Sehr geehrter Herr T.,

haben Sie vielen Dank für Ihre Frage.

Wir wollen Suizide nicht komplett verhindern, das geht auch gar nicht, sondern wir wollen Selbstbestimmung sichern. Das Bundesverfassungsgericht hat zur Neuregelung der Suizidbeihilfe einige Hinweise gegeben: Es gibt eine Pflicht des Staates, die Selbstbestimmung zu schützen. Dafür können gesetzlich Sicherungsmechanismen verankert werden. Dieses Schutzkonzept soll mehrstufig sein, mit verbindlicher und multidisziplinärer Beratung. Erst so kann die vom Bundesverfassungsgericht geforderte Freiverantwortlichkeit überhaupt sichergestellt werden.
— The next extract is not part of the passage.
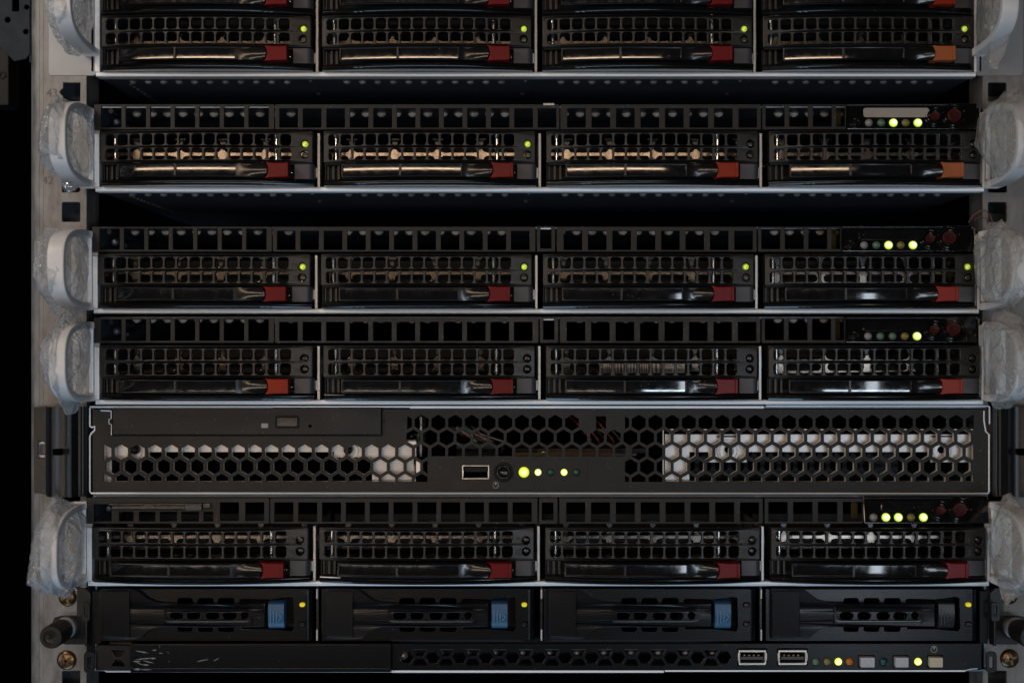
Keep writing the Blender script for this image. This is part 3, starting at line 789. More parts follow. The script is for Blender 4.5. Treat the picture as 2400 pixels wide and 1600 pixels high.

Unser Ansatz ist, dass wir statt uneingeschränkter Sterbehilfe bessere Suizidprävention und guten Zugang zu psychotherapeutischer Unterstützung brauchen. Natürlich braucht es dazu eine enorme Anstrengung. Deshalb ist Teil unseres Ansatzes ein Suizidpräventionsantrag. Klar ist, dass wir mit dem Gesetzentwurf nur Menschen erreichen, die sich längerfristig mit einem Suizid-Gedanken beschäftigen und dafür fremde Hilfe in Anspruch nehmen wollen. Für alle anderen Fälle gilt es, die Suizidprävention auf allen Ebenen zu stärken, ob staatlich, gesellschaftlich-institutionell, ehrenamtlich oder im privaten Bereich. Diese Menschen, die sich sehr kurzfristig das Leben nehmen wollen, erreichen wir mit diesem Gesetzentwurf natürlich nicht, die anderen Gesetzentwürfe übrigens auch nicht.